-- begin Supplied data --

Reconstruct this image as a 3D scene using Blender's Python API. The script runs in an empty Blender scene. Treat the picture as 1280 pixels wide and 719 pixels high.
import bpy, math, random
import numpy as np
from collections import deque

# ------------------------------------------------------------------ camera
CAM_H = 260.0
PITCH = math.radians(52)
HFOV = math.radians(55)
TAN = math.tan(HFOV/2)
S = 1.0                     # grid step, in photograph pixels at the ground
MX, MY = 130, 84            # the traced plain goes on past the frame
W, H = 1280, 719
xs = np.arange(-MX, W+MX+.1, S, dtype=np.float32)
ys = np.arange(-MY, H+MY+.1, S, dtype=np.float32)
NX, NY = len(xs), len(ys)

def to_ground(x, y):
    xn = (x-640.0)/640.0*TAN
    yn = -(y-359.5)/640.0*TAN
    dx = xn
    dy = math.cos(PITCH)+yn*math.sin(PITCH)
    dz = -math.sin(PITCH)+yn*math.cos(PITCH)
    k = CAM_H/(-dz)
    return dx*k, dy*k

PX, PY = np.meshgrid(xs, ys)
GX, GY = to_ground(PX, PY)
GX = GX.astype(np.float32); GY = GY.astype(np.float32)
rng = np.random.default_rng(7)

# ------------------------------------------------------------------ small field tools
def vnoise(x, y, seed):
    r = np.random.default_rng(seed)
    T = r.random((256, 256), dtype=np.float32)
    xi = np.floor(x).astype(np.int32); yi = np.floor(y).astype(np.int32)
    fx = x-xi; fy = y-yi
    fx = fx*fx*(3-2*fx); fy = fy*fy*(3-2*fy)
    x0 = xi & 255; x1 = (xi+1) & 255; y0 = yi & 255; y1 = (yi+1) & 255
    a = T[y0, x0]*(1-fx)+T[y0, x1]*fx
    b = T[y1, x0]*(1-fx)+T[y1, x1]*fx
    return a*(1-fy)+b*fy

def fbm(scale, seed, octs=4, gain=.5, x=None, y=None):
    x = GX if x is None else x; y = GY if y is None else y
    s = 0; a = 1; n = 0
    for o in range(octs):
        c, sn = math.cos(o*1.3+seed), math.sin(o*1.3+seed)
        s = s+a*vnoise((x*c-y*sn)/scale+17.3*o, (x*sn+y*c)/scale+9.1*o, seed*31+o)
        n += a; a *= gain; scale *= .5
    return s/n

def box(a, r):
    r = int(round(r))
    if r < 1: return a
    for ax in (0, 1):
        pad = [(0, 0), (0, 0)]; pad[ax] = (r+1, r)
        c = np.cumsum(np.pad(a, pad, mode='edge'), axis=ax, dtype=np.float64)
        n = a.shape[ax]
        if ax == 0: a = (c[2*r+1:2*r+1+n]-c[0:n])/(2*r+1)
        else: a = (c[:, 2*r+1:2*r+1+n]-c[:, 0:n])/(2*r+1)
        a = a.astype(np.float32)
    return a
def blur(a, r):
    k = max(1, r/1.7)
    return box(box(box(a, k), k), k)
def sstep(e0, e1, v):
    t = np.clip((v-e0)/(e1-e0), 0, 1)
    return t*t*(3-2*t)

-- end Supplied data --

— Exercise brief —
Word for word, reproduce the listing above from its start up to and including the line that has "from collections import deque". Give only those lines.

— Solution —
Reconstruct this image as a 3D scene using Blender's Python API. The script runs in an empty Blender scene. Treat the picture as 1280 pixels wide and 719 pixels high.
import bpy, math, random
import numpy as np
from collections import deque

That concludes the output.